Similarly, most past arrangements have provided for full payouts to smaller trade creditors and large, though not full, payouts to larger trade creditors. Trilon is first in line to receive assets, followed by the noteholders. Other debt holders will get proportionately less, and shareholders are unlikely to receive anything.

Whether employees at the three operations have long-term job security is a question that will be answered by potential bidders for Royal Oak’s assets — or by their silence. Pamour and Giant have both been cutting costs over the past year, but Giant especially may be close to unprofitability if prices continue to fall.

Kemess, for its part, was supposed to be Royal Oak’s low-cost lifeline, but the mine has not measured up. Although Kemess is probably Royal Oak’s principal asset, its early teething troubles have made it an unattractive buy. Head grades have held in initial mining, but, at 0.61 gram gold per tonne and 0.22% copper, they are already low. The Kemess mill has not performed to specification, with recoveries as low as 56% for gold and 63% for copper.

The mine entered commercial production at the beginning of the fourth quarter of 1998 and, by year-end, had milled 7.5 million tonnes of ore to produce 70,000 oz. gold, plus 9,460 tonnes of copper as a byproduct.

After credits for the copper, the cash operating cost of production at Kemess in its first three months of operation was US$262 per oz. — double what was forecast in the Kemess feasibility study. Depreciation and amortization charges brought total costs to US$429 per oz.

With the receiver now essentially committed to selling the Royal Oak assets, most speculation has centred on the possible bidders for the Kemess operation. Royal Oak had already revealed that Homestake Mining (HM-N) made a bid of $175 million for Kemess earlier this year. As well, Northgate Exploration (NGX-T), which holds part of the US$120-million financing Royal Oak got from Trilon in early 1998, may have sent an oblique message that it was interested in Kemess when it said in a statement last December that it could “provide working capital and other financial support” for the operation.

Royal Oak’s 1999 forecast calls for Kemess to produce 235,700 oz. gold at an estimated cash cost of US$185 per oz., after copper credits. Should Kemess perform to plan, it would spin an operating profit of around $35 million, and whether that would attract bids in the neighbourhood of $440 million (its carrying value on Royal Oak’s books) is unclear. Recent takeover bids and purchases of operating gold mines have been done at purchase prices that averaged about 10 times the expected annual operating profit, pointing to a bid near $350 million for Kemess. That is about the same as the carrying value of plant and equipment at the mine.

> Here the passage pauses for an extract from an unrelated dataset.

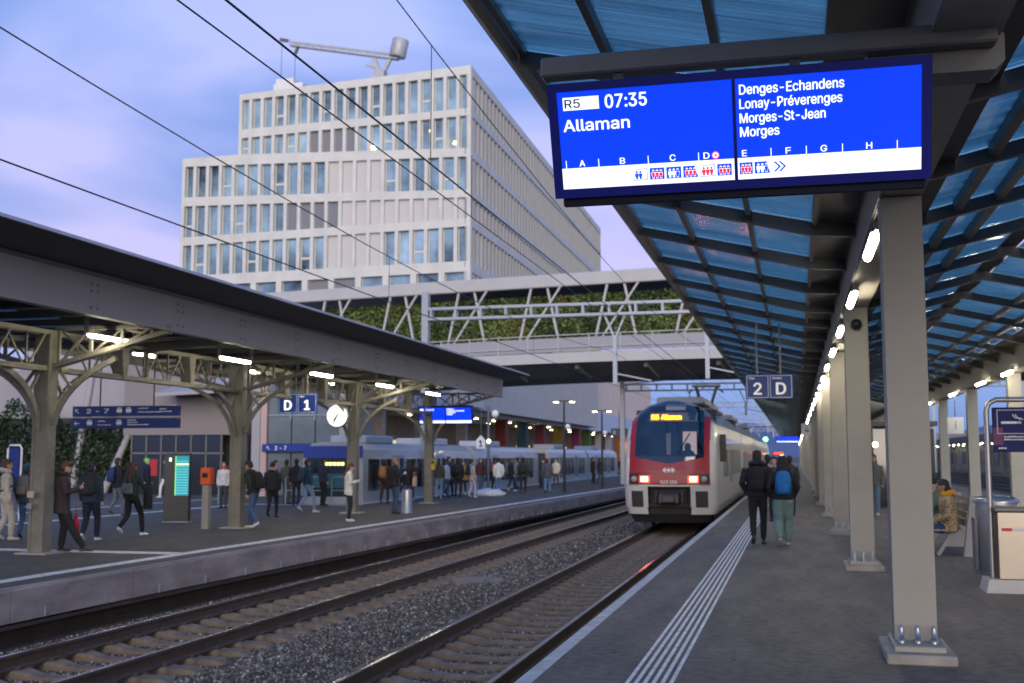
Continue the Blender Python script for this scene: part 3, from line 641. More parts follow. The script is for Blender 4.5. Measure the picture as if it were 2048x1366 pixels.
# fascia beam in bolted lengths
for i in range(8):
    y0 = 3.4 + i * 5.33; y1 = min(y0 + 5.32, 44.5)
    if y0 > 44: break
    f = MB(); f.box(-11.46, -11.40, y0, y1, 4.07, 4.72, 0, .004); f.box(-11.56, -11.385, y0, y1, 4.055, 4.075); f.build('fascia_plate', fasc, lc)
    for d in (.15, 2.7):
        bl = MB()
        for dy in (-.09, .09):
            for z in (4.58, 4.46, 4.18): bl.cbox((-11.393, y0 + d + dy, z), (.016, .045, .045), 0, .006)
        k = bl.build('bolts', mat('bolt_dark', (.10, .10, .105), .5), lc); k['kind'] = 'stuff'
    g = MB(); g._add([(-11.50, y0, 4.79), (-10.33, y0, 4.93), (-10.33, y1, 4.93), (-11.50, y1, 4.79), (-11.50, y0, 4.85), (-10.33, y0, 4.95), (-10.33, y1, 4.95), (-11.50, y1, 4.85)],
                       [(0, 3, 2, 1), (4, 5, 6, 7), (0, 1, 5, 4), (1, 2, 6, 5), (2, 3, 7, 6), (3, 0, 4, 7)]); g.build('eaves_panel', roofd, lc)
MB().box(-10.335, -10.29, 3.4, 44.5, 4.915, 4.965).build('roof_edge', rofe, lc)
MB().box(-11.5, -11.39, 3.4, 44.5, 4.721, 4.79).build('roof_upstand', steeld, lc)
# roof field behind the fascia: dark purlins with blue panes between
for i in range(31):
    y = 3.4 + i * 1.333; MB().box(-17.6, -11.5, y - .04, y + .04, 4.42, 4.56).build('roof_purlin', mat('purlin_dark', (.05, .055, .05), .6), lc)
    if i < 30:
        MB().box(-13.3, -11.52, y + .05, y + 1.28, 4.57, 4.585).build('glass_pane', lglass, lc)
        MB().box(-17.6, -14.9, y + .05, y + 1.28, 4.57, 4.585).build('glass_pane', lglass, lc)
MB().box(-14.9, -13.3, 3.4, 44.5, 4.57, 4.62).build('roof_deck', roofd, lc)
MB().box(-17.7, -17.6, 3.4, 44.5, 4.2, 4.7).build('rear_fascia', fasc, lc)
for y in (7.0, 15.0, 22.6, 31.0, 39.0):    # round cross tubes at mid-bay
    MB().tube([(-11.5, y, 4.28), (-14.1, y, 4.10), (-17.5, y, 4.28)], [.075, .12, .075], 14).build('cross_tube', iron, lc)
    MB().tube([(LCX, y, 4.1), (LCX, y, 3.4)], .06, 8).build('cross_tube_post', iron, lc)
gl2 = 'tube lamps under the left canopy'
n_ = ['tube lamp under the left canopy nearest the frame edge', 'tube lamp under the left canopy before the second iron column', 'tube lamp under the left canopy right of the D 1 sign', 'tube lamp under the left canopy above the round clock', 'tube lamp under the left canopy above the small blue display']
for k, y in enumerate((19.1, 24.1, 29.1, 34.1, 39.1)):
    o = tube_lamp('canopy_lamp', n_[k], gl2, (-12.6, y, 3.98), 1.35, 0, .5)
for k, y in enumerate((24.8, 30.4, 36.2, 41.5)):
    tube_lamp('canopy_lamp', ['inner tube lamp behind the iron girder, nearest of its row', 'inner tube lamp behind the iron girder, second of its row', 'inner tube lamp behind the iron girder, third of its row', 'inner tube lamp behind the iron girder, farthest of its row'][k], gl2, (-15.5, y, 4.24), 1.1, 0, .3)
# hanging signs
ws = thing('wayfinding_sign', 'wide dark blue hanging direction sign for tracks 2 - 7', 'sign', (-17.47, 25.0, 2.38))
MB().box(0, 2.95, -.05, .05, .30, .55, 0, .006).build('upper_panel', navy, ws); MB().box(0, 2.95, -.05, .05, 0, .25, 0, .006).build('lower_panel', navy, ws)
MB().box(.02, 2.93, -.02, .02, .26, .29).build('light_strip', mat('strip_pale', (.45, .45, .47), .5), ws)
b = MB()
for x in (.74, 2.23): b.tube([(x, 0, .55), (x, 0, 2.0)], .018, 8)
b.build('hanger', black, ws)
def arrow(b, x, z, s, ang, y0):
    c, d = math.cos(ang), math.sin(ang)
    def P(u, v): return (x + (u * c - v * d) * s, y0, z + (u * d + v * c) * s)
    b.quad(P(-.5, -.06), P(.45, -.06), P(.45, .06), P(-.5, .06)); b.quad(P(.5, 0), P(.12, .38), P(.02, .30), P(.36, 0)); b.quad(P(.5, 0), P(.36, 0), P(.02, -.30), P(.12, -.38))
b = MB(); arrow(b, .13, .425, .15, R(135), -.052); arrow(b, .13, .125, .15, R(180), -.052); b.build('arrows', swhite, ws)
text('2 - 7', .105, swhite, ws, (.40, -.051, .375), bold=.02, width=.62)
def picto(x, z, k):
    b = MB(); b.box(x, x + .15, -.053, -.051, z, z + .07); b.box(x + .02, x + .13, -.053, -.051, z + .085, z + .11)
    for i in range(3): b._add([(x + .03 + i * .045 + .014 * math.cos(a), -.053, z - .015 + .014 * math.sin(a)) for a in [2 * PI * j / 8 for j in range(8)]], [tuple(range(8))])
    b.build('pictogram', swhite, ws)
for x, z in ((1.24, .40), (1.5, .40), (.42, .10), (1.24, .10)): picto(x, z, 0)
for x, z, w_ in ((1.83, .475, .28), (1.83, .385, .62), (2.42, .455, .18), (2.42, .395, .34), (1.55, .185, .22), (1.55, .13, .27), (1.55, .075, .58), (.72, .165, .18), (.72, .075, .36)):
    bb = MB(); q = x                         # lines of print too small to read
    while q < x + w_: k = random.uniform(.02, .05); bb.box(q, q + k, -.053, -.051, z, z + random.uniform(.018, .028)); q += k + .012
    bb.build('small_print', swhite, ws)['kind'] = 'stuff'
plate_sign('platform_sign', 'hanging blue sign showing D and 1 under the left canopy', (-14.3, 30.0, 2.91), [('Secteur', 'D'), ('Voie', '1')], w=.585, hang=(0, .75), lit=.75)
ck = thing('station_clock', 'round white lit clock hanging beside the third iron column', 'clock', (-14.22, 34.2, 2.98))
dk = MB().lathe((0, 0, 0), [(.355, -.09), (.375, -.05), (.375, .05), (.355, .09)], 32).build('casing', mat('clock_case', (.2, .2, .21), .4), ck); dk.rotation_euler = (PI / 2, 0, 0)
fc = MB().lathe((0, 0, .091), [(.345, 0), (.345, .004)], 32).build('dial', glow('clock_dial', (1.0, .97, .88), .95), ck); fc.rotation_euler = (PI / 2, 0, 0)
for nm, ang, ln, wd in (('hour_hand', R(90 - 217), .19, .045), ('minute_hand', R(90 - 206), .29, .032)):
    b = MB(); b.bar((-.06 * math.cos(ang), -.1, -.06 * math.sin(ang)), (ln * math.cos(ang), -.1, ln * math.sin(ang)), wd, .006, 0, (0, 1, 0)); b.build(nm, black, ck)
b = MB()
for i in range(12):
    a = i * PI / 6; b.bar((.275 * math.cos(a), -.098, .275 * math.sin(a)), (.325 * math.cos(a), -.098, .325 * math.sin(a)), .018, .004, 0, (0, 1, 0))
b.build('hour_marks', black, ck)
MB().tube([(0, 0, .42), (0, 0, 1.05)], .025, 8).build('hanger', steeld, ck)
d2 = thing('departure_display', 'small lit blue departure display beside the fourth iron column', 'display', (-14.45, 43.0, 2.93)); d2.rotation_euler = (R(14), 0, 0)
MB().box(0, 2.25, 0, .18, 0, .74, 0, .01).build('housing', navy_d, d2)
for x0, x1 in ((.06, 1.1), (1.14, 2.19)): MB().box(x0, x1, -.008, -.001, .06, .68).build('screen', scr, d2); MB().box(x0, x1, -.012, -.009, .06, .17).build('white_band', scrw, d2)
MB().box(.10, .28, -.012, -.009, .565, .64).build('line_box', scrw, d2)
for x, z, w_, h_ in ((.34, .565, .30, .075), (.10, .455, .42, .075), (1.20, .60, .30, .05), (1.20, .53, .66, .05), (1.20, .46, .34, .05), (1.20, .39, .22, .05)):
    bb = MB(); q = x
    while q < x + w_: k = random.uniform(.03, .06); bb.box(q, q + k, -.012, -.009, z, z + h_ * random.uniform(.7, 1)); q += k + .014
    bb.build('small_print', scrw, d2)['kind'] = 'stuff'
b = MB()
for x in (.5, 1.7): b.tube([(x, .09, .74), (x, .09, 1.3)], .025, 8)
b.build('hanger', steeld, d2)
# ------------------------------------------------------------------ office building beyond the left canopy
facade = mat('facade_concrete', (.56, .555, .525), .75, var=.10, scale=.6, bump=.01, bscale=6)
facade2 = mat('facade_concrete_fins', (.44, .425, .40), .75, var=.07, scale=.6)
wglass = mat('window_glass', (.30, .44, .50), .06, .45, var=.6, scale=.22, spec=1.0, var2=(.018, .032, .045))  # mottled light and dark tone imitates patchy sky reflections in the panes
wframe = mat('window_frame', (.55, .53, .50), .5)
blindw = mat('blind_white', (.50, .48, .48), .7); blindg = mat('blind_grey', (.18, .185, .215), .7)
ob = thing('office_building', 'tall white office block with slanting floor bands and narrow windows', 'building', (-27, 94, ZL))
FD = Vector((-1, .09, 0)).normalized(); FN = Vector((.09, 1, 0)).normalized()
LW = 29.77; LU = 23.6            # lengths of the lower and the set-back upper front
def FP(s, d, z): v = FD * s + FN * d; return (v.x, v.y, z - ZL)       # s metres from the corner, d into the wall
def fbox(b, s0, s1, d0, d1, za0, za1, zb0, zb1, mi=0):
    """slanting band: bottom and top heights given at both ends (s0 then s1)"""
    b._add([FP(s0, d0, za0), FP(s1, d0, zb0), FP(s1, d1, zb0), FP(s0, d1, za0), FP(s0, d0, za1), FP(s1, d0, zb1), FP(s1, d1, zb1), FP(s0, d1, za1)],
           [(0, 3, 2, 1), (4, 5, 6, 7), (0, 1, 5, 4), (1, 2, 6, 5), (2, 3, 7, 6), (3, 0, 4, 7)], mi)
rows = [  # length, (bottom,top) of the windows at the corner, at the far end, number of bays
    (LU, (32.24, 35.33), (32.50, 35.34), 19), (LU, (28.63, 31.60), (30.11, 31.65), 19), (LW, (24.93, 27.88), (26.41, 29.43), 21),
    (LW, (22.39, 24.25), (22.50, 25.55), 21), (LW, (18.60, 21.67), (18.77, 21.69), 21), (LW, (14.4, 17.68), (14.6, 17.75), 11)]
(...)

Doubts about the mine’s ability to operate according to plan would depress that figure, and if costs do not improve, Kemess could show an operating profit of as little as $7 million — in which case bidders might come in somewhere near $70 million for a “going concern,” or perhaps would simply bid on the parts.

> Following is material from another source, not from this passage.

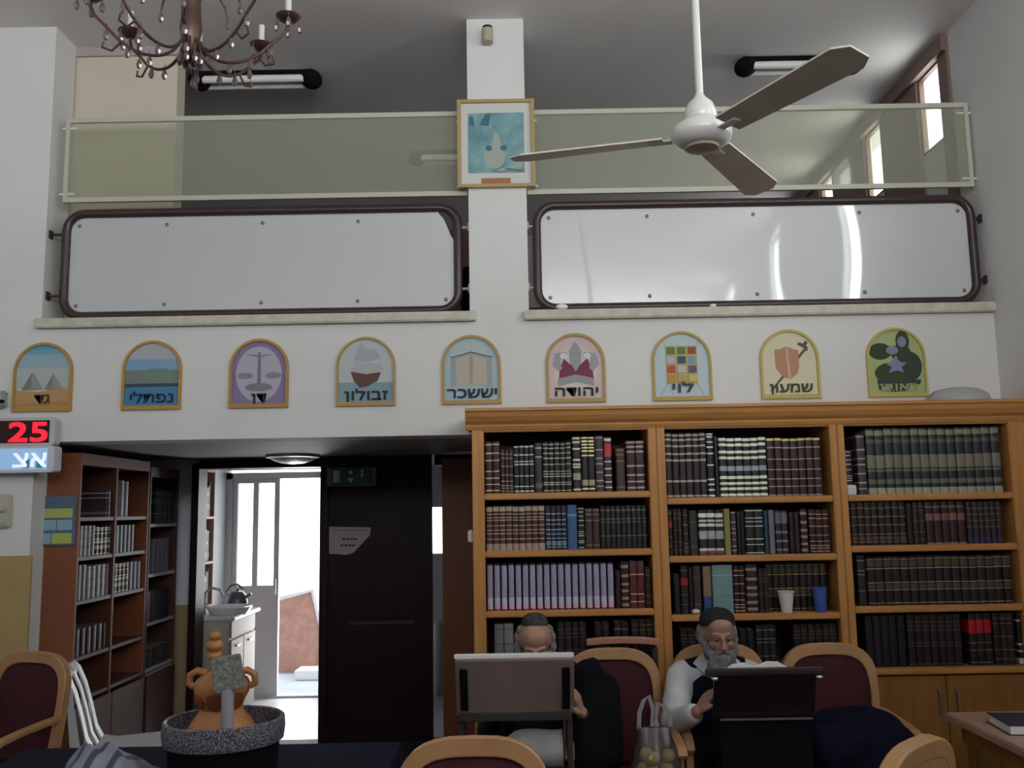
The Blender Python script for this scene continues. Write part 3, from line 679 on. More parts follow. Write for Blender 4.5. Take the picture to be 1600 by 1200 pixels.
M_ = {
 'maroon_pale': bm('maroon_pale', L3((62, 22, 26)), bands([.06, .18, .30, .43, .64, .78, .95], .022, L3((190, 168, 150)))),
 'maroon_thin': bm('maroon_thin', L3((60, 26, 26)), bands([.05, .12, .18, .28, .42, .62, .80, .9], .018, L3((170, 140, 116)))),
 'black_silver': bm('black_silver', L3((28, 32, 46)), bands([.04, .14, .36, .60, .66, .80, .97], .022, silv)),
 'grey_purple': bm('grey_purple', L3((70, 56, 66)), bands([.72, .90], .02, pale) + [(.1, .2, L3((98, 84, 96)))]),
 'black_many': bm('black_many', L3((30, 26, 30)), bands([.04, .16, .20, .32, .37, .42, .56, .68, .78, .88, .96], .017, L3((180, 172, 160)))),
 'tall_pale': bm('tall_pale', L3((48, 42, 44)), bands([.05, .45, .50, .58, .78, .90, .97], .03, L3((206, 200, 178))) + [(.22, .34, L3((150, 142, 130)))]),
 'black_gold': bm('black_gold', L3((26, 28, 32)), bands([.06, .66, .74, .80, .86, .92, .98], .028, L3((226, 212, 150))) + [(.12, .22, L3((150, 140, 112)))]),
 'brown_mixed': bm('brown_mixed', L3((80, 62, 70)), bands([.1, .2, .35, .5, .6, .75, .97], .025, L3((150, 132, 132)))),
 'red_top': bm('red_top', L3((66, 52, 60)), bands([.08, .18, .3, .42, .55], .02, pale) + [(.64, .88, L3((168, 44, 54))), (.93, .98, pale)]),
 'maroon_spot': bm('maroon_spot', L3((64, 34, 42)), bands([.07, .19, .32, .50, .78, .88, .97], .035, L3((160, 138, 134)))),
 'beige_set': bm('beige_set', L3((88, 56, 52)), [(0, .16, L3((146, 128, 116))), (.88, .98, L3((150, 138, 120)))] + bands([.26, .38, .46, .56, .68, .74, .82], .016, L3((180, 156, 142)))),
 'blue_silver': bm('blue_silver', L3((46, 50, 74)), [(.1, .2, L3((98, 124, 152)))] + bands([.06, .26, .36, .46, .58, .68, .82], .018, L3((160, 168, 184)))),
 'bright_blue': bm('bright_blue', L3((74, 116, 176)), [(.75, .8, L3((92, 136, 190)))]),
 'dark_green': bm('dark_green', L3((36, 38, 40)), bands([.3, .62, .7, .9], .013, L3((130, 128, 118)))),
 'brown_plain': bm('brown_plain', L3((74, 52, 46)), bands([.7, .85, .95, .1], .03, L3((112, 92, 80)))),
 'lilac': bm('lilac', L3((50, 34, 70)), [(.0, .03, L3((90, 30, 60))), (.03, .12, L3((190, 150, 170))), (.12, .28, L3((172, 170, 190))), (.28, .3, L3((120, 118, 140))), (.3, .97, L3((140, 134, 158)))], rnd=.15),
 'red_set': bm('red_set', L3((122, 48, 48)), bands([.14, .3, .72], .02, L3((196, 164, 150))) + [(.88, 1, L3((66, 58, 58)))]),
 'black_band': bm('black_band', L3((44, 20, 28)), bands([.04, .2, .34, .56, .62, .76, .9, .97], .026, L3((170, 150, 140)))),
 'dark_maroon': bm('dark_maroon', L3((50, 18, 26)), bands([.2, .5, .9], .012, L3((84, 58, 56)))),
 'dark_brown': bm('dark_brown', L3((44, 30, 26)), bands([.12, .3, .55, .8, .9], .02, L3((96, 78, 64)))),
 'mb_set': bm('mb_set', L3((46, 26, 34)), bands([.03, .26, .58, .68, .80, .90, .97], .028, L3((160, 146, 140)))),
 'white_band': bm('white_band', L3((26, 26, 34)), bands([.03, .12, .2, .28, .5, .68, .78, .86, .94, .98], .022, L3((206, 204, 200)))),
 'near_black': bm('near_black', L3((26, 26, 36)), bands([.95], .01, L3((60, 60, 70)))),
 'black_white': bm('black_white', L3((34, 42, 52)), bands([.04, .14, .23, .33, .66, .76, .88, .97], .045, L3((214, 216, 196))) + [(.44, .52, L3((140, 150, 158)))]),
 'maroon_gold': bm('maroon_gold', L3((58, 26, 36)), bands([.02, .17, .3, .46, .64, .84], .016, L3((164, 138, 128))) + [(.96, 1, L3((196, 180, 104)))]),
 'dark_red_lab': bm('dark_red_lab', L3((38, 26, 30)), bands([.2, .4, .9], .014, dim) + [(.6, .74, red)]),
 'grey_brown': bm('grey_brown', L3((66, 58, 58)), bands([.2, .75], .02, L3((96, 88, 84)))),
 'circles': bm('circles', L3((46, 44, 54)), [(.02, .1, L3((110, 62, 66))), (.10, .16, L3((186, 182, 176))), (.36, .54, L3((150, 152, 156))), (.64, .7, L3((190, 192, 190))), (.74, .79, L3((170, 168, 160))), (.84, .93, L3((208, 206, 196)))]),
 'olive': bm('olive', L3((146, 142, 78)), []),
 'dark_silver': bm('dark_silver', L3((24, 30, 34)), bands([.04, .22, .34, .62, .72, .8, .96], .018, L3((180, 184, 178)))),
 'teal': bm('teal', L3((42, 66, 82)), []),
 'pale_grey': bm('pale_grey', L3((140, 138, 156)), [(.0, .03, L3((90, 90, 100)))]),
 'grey_patch': bm('grey_patch', L3((52, 46, 58)), bands([.1, .3, .5], .05, L3((110, 104, 114))) + [(.7, .95, L3((96, 88, 100)))]),
 'brown_spot': bm('brown_spot', L3((58, 32, 34)), bands([.08, .22, .38, .52, .7, .9], .06, L3((136, 112, 108)))),
 'cream_blue': bm('cream_blue', L3((164, 140, 108)), [(0, .36, L3((44, 64, 118)))]),
 'mint': bm('mint', L3((136, 172, 172)), [(.78, .8, L3((110, 150, 170)))]),
 'green_grey': bm('green_grey', L3((44, 50, 56)), [(.0, .1, L3((136, 136, 112))), (.16, .23, L3((82, 86, 76))), (.34, .38, L3((90, 86, 76))), (.40, .60, L3((104, 100, 84))), (.78, .84, L3((72, 72, 68))), (.9, .98, L3((116, 116, 96)))]),
 'brown_gold': bm('brown_gold', L3((44, 28, 28)), bands([.08, .26, .47, .66, .86], .016, L3((132, 108, 88))) + [(.12, .2, L3((76, 56, 50)))]),
 'maroon_label': bm('maroon_label', L3((66, 26, 38)), [(.0, .04, L3((140, 100, 100))), (.56, .72, L3((112, 76, 70))), (.86, .9, L3((110, 80, 76)))]),
 'navy_brown': bm('navy_brown', L3((50, 36, 40)), [(.02, .16, L3((40, 34, 66)))] + bands([.4, .55, .7, .84], .04, L3((84, 62, 58)))),
 'gold_lines': bm('gold_lines', L3((38, 24, 30)), bands([.05, .32, .47, .76, .95], .013, L3((166, 148, 108))) + [(.34, .44, L3((66, 52, 46))), (.8, .92, L3((62, 56, 46)))]),
 'navy_dark': bm('navy_dark', L3((24, 20, 36)), bands([.3, .8], .012, L3((58, 46, 52)))),
 'brown_dim': bm('brown_dim', L3((40, 24, 30)), bands([.05, .4, .46, .7, .78, .86], .016, L3((88, 70, 60)))),
 'red_label': bm('red_label', L3((36, 22, 30)), bands([.06, .3, .44], .016, dim) + [(.62, .88, L3((150, 18, 26)))]),
 'white_low': bm('white_low', L3((30, 24, 32)), [(.02, .14, L3((190, 186, 190)))] + bands([.28, .42, .9], .04, L3((170, 166, 168)))),
 'white_plain': bm('white_plain', L3((150, 148, 150)), bands([.3, .35, .6, .9], .03, L3((90, 80, 84)))),
 'pale_blue': bm('pale_blue', L3((120, 124, 142)), bands([.1, .85], .03, L3((80, 84, 100)))),
}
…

The same multiple of operating profit, when applied to Royal Oak’s Ontario division, which operates Pamour, suggests the operation would be worth about $50 million, and the Northwest Territories Division, operating Giant, about $18 million. Pamour is carried on Royal Oak’s books at $45 million and Giant at $25 million.

Royal Oak itself lost $396 million in 1998 on revenues of $108 million. The loss represented $2.72 per share and included a $251-million writedown of mine assets. In 1997, Royal Oak lost $135 million on revenue of $191 million, and the company last turned a profit in 1995, when it made $744,000.